Ancient People Were No Dummies!
Researchers at Massachusetts Institute of Technology
have discovered that people in Mexico and Central America were making
modern-type rubber 3,500 years ago. They were ahead of Charles Goodyear and his
vulcanization process by thousands of years. In its natural state, gummy natural
rubber latex is not of much use. Goodyear discovered that sulfur could be used
to convert gummy natural latex into bouncy rubber. Sulfur causes cross-linking
of polymer molecules in natural latex and it is cross-linking that gives modern
rubber it's bounciness.
Samples of 3,500-year-old rubber balls which
had been preserved in a swamp were analyzed at Massachusetts Institute of
Technology. Results were published in the June 18th, issue of - Science
(website). Rubber in the ancient balls was cross-linked just as is modern
rubber. When sixteenth-century Spanish invaders came, they were amazed at the
bounciness of the rubber balls made by the natives.
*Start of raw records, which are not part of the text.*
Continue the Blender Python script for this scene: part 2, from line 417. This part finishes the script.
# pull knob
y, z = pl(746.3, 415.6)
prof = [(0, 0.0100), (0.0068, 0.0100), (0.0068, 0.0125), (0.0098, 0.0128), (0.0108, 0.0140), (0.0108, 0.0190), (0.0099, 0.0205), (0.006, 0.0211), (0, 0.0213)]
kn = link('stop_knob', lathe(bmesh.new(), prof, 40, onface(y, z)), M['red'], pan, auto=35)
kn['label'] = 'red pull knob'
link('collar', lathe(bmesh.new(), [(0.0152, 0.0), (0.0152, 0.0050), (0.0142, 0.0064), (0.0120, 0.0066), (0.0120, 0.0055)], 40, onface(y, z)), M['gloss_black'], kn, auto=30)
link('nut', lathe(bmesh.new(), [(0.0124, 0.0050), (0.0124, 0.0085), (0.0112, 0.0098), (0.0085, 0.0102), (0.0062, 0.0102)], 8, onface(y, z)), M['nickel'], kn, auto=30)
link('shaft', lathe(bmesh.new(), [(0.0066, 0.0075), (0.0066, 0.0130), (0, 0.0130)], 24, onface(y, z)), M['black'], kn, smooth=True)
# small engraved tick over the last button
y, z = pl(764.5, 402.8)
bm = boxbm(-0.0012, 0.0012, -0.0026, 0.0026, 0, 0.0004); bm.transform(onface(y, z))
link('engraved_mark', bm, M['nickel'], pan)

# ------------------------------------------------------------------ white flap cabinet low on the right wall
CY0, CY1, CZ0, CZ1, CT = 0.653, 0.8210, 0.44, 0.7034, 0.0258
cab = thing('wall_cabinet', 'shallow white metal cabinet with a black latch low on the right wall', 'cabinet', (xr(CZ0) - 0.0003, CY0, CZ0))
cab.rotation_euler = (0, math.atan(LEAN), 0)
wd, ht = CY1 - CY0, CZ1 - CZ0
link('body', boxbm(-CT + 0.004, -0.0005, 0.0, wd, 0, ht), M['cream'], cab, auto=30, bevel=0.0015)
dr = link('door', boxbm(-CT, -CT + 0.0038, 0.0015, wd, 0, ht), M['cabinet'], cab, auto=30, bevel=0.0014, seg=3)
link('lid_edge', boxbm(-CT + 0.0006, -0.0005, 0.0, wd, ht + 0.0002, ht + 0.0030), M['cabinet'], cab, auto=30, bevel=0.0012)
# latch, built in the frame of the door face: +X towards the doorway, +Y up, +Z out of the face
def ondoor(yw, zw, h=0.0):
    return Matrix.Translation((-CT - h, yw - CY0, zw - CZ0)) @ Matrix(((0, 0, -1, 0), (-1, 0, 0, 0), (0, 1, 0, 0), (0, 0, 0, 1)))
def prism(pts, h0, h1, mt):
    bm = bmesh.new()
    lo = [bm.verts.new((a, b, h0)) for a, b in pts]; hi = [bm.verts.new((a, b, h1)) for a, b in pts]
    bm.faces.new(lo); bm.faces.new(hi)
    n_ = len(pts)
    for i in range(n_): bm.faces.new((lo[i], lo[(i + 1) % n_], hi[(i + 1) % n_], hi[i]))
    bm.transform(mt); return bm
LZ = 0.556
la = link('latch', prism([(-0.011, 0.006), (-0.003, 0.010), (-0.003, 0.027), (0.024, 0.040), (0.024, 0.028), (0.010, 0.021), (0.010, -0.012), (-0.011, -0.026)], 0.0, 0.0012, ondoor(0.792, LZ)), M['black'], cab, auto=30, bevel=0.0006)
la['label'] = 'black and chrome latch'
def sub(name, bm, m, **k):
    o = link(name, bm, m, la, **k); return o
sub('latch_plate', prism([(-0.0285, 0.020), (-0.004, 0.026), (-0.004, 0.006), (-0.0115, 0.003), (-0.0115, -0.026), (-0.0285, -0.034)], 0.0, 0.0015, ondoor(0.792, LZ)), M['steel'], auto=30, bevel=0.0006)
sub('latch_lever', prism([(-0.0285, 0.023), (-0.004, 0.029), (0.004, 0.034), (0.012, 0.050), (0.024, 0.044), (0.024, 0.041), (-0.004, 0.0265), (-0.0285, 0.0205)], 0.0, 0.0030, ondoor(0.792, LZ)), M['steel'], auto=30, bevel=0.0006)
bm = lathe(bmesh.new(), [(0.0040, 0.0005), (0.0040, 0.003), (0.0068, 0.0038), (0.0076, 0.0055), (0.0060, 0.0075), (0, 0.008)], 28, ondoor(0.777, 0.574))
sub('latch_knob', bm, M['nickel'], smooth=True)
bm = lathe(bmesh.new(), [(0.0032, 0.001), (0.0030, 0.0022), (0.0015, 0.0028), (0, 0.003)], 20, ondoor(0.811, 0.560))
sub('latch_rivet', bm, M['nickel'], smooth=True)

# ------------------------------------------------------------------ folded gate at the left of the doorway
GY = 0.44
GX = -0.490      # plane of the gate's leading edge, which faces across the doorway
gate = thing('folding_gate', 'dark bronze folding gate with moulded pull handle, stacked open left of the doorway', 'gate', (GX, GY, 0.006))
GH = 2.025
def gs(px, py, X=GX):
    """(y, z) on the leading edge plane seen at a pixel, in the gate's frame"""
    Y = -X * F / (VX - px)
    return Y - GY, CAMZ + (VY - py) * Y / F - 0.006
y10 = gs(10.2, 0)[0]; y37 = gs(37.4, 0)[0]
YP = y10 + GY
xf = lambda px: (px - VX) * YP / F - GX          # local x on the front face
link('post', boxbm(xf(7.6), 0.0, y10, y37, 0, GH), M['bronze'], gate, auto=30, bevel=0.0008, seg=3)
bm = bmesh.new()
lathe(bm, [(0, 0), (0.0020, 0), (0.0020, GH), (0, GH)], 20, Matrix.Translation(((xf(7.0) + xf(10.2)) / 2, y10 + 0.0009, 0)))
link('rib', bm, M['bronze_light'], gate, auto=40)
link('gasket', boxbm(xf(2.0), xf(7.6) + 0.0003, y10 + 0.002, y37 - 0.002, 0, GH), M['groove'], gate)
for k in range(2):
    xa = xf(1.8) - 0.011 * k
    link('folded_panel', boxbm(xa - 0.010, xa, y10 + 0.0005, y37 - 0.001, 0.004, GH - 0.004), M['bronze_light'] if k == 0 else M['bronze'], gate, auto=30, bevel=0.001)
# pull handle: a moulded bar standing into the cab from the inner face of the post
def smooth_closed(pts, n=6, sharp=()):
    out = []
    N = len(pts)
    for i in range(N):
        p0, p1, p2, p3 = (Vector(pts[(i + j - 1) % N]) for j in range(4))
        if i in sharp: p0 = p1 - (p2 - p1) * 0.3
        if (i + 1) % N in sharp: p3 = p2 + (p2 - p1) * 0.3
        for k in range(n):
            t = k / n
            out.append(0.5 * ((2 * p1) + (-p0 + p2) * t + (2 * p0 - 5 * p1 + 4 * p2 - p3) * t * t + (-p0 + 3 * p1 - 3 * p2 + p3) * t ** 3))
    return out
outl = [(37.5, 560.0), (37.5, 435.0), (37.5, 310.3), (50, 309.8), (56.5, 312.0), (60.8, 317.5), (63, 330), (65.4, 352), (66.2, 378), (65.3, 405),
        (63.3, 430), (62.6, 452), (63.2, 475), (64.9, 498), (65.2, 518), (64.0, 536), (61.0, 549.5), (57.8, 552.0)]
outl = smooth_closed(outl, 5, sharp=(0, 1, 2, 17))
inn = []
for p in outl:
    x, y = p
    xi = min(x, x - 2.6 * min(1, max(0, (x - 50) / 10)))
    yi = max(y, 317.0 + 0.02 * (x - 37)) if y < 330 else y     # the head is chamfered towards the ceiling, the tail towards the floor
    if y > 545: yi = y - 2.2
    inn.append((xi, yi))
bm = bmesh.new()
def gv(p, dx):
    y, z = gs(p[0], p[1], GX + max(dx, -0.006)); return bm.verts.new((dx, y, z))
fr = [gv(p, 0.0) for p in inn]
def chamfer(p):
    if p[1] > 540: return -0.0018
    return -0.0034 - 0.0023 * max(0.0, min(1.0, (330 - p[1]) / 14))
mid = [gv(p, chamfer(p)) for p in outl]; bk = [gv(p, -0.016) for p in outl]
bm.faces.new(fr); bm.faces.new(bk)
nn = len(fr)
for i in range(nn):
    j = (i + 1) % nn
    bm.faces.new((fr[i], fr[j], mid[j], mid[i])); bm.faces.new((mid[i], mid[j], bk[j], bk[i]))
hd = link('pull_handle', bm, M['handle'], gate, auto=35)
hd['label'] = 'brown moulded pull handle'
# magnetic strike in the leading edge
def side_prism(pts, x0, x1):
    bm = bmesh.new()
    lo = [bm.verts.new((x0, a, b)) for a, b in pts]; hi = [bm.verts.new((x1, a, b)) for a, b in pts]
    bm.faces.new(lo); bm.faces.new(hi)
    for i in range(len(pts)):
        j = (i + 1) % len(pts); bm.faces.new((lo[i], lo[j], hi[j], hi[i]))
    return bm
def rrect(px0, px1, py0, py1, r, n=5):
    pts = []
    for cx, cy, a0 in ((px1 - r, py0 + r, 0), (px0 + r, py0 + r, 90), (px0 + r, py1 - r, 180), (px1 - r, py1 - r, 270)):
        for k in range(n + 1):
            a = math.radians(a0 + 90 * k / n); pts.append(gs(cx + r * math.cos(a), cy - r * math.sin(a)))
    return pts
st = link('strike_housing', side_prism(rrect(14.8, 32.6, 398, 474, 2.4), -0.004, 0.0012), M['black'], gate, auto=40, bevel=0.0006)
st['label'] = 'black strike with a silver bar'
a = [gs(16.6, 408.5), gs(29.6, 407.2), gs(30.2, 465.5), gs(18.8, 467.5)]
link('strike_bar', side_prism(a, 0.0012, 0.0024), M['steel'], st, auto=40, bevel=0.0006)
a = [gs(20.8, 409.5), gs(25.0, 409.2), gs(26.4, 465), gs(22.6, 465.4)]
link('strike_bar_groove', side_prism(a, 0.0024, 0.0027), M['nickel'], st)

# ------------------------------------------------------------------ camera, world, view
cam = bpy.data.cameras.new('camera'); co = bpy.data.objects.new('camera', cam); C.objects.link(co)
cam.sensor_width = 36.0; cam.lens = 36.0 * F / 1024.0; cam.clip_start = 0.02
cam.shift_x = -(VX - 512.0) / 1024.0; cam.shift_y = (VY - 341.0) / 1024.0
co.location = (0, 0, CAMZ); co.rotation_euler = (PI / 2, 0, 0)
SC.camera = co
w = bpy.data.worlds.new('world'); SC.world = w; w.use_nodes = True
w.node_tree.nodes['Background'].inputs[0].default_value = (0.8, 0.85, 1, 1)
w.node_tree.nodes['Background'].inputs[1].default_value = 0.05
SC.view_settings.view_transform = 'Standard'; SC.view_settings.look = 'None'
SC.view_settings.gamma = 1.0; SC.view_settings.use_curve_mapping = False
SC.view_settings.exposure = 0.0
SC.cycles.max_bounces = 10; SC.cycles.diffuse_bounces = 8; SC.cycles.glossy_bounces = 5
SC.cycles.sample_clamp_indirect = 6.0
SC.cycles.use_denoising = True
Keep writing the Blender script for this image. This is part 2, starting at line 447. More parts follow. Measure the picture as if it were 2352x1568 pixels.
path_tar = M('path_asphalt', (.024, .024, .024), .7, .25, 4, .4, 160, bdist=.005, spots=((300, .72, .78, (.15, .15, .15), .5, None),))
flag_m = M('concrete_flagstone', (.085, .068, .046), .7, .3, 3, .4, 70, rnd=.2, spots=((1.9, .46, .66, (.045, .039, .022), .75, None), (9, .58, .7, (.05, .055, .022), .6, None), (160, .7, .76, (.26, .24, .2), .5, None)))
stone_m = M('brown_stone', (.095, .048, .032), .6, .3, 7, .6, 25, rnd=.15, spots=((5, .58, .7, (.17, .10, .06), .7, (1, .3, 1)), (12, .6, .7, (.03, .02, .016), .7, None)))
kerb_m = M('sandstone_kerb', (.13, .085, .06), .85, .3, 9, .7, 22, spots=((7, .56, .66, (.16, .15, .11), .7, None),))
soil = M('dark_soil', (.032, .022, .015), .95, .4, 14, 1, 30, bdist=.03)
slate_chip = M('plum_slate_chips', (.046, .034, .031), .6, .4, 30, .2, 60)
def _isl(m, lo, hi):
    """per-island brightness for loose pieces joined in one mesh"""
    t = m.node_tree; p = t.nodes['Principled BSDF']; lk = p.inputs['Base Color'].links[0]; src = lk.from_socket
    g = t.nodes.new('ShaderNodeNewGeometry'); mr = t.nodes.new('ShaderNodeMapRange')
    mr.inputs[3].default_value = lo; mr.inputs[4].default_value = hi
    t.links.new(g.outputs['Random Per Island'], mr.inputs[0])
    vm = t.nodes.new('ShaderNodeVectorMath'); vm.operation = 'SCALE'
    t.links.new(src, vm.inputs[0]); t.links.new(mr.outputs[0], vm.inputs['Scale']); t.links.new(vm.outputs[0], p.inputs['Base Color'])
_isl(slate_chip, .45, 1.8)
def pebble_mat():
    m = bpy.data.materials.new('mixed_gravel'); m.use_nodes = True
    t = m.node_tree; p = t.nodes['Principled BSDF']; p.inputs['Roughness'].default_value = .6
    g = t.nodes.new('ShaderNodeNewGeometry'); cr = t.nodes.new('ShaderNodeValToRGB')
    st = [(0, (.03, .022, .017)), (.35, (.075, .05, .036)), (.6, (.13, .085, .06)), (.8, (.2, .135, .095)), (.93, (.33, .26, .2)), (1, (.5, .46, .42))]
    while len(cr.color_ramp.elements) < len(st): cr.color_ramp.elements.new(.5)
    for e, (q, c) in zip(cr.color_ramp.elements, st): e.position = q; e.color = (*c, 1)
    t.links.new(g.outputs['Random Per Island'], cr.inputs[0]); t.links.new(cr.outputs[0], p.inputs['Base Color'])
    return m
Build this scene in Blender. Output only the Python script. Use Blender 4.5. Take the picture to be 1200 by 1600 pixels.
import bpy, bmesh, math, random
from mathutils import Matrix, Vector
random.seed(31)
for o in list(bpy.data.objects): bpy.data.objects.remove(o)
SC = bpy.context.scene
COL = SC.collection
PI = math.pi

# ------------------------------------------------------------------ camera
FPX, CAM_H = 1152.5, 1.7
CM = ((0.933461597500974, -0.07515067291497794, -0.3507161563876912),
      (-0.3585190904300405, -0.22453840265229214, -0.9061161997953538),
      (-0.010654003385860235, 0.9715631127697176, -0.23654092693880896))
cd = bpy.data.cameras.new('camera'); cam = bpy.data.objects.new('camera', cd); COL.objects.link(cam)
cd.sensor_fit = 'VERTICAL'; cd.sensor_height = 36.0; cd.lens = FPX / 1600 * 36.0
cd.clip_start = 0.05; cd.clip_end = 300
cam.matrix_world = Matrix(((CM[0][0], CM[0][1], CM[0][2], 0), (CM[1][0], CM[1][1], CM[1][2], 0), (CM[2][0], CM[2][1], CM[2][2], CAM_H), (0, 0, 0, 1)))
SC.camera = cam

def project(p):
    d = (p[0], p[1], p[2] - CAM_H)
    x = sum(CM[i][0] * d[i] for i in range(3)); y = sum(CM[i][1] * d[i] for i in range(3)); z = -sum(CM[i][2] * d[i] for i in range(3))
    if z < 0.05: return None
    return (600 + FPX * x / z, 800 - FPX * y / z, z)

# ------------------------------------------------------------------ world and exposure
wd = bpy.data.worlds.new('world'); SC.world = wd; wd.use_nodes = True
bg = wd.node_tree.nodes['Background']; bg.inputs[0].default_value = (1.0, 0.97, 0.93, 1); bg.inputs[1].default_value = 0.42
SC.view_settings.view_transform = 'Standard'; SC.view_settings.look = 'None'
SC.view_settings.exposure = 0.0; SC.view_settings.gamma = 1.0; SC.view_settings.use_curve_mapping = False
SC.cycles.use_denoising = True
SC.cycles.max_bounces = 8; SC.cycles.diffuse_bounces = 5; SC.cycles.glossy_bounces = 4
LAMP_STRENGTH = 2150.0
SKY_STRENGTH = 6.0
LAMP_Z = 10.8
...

Ancient rubber-making
techniques had been passed down from generation to generation. Natives mixed
juice from morning glory vines with natural latex, producing bouncy rubber. Now
researchers have found that sulfur compounds in the juice of the morning glory
vine can cause cross-linking, just as the modern vulcanization process
does.
One reason the sixteenth century Spanish invaders
were so impressed with the rubber balls from Central America and Mexico was that
European balls of the time were not nearly so bouncy. European balls of the time
often consisted of pigskin filled with feathers, a far less bouncy item.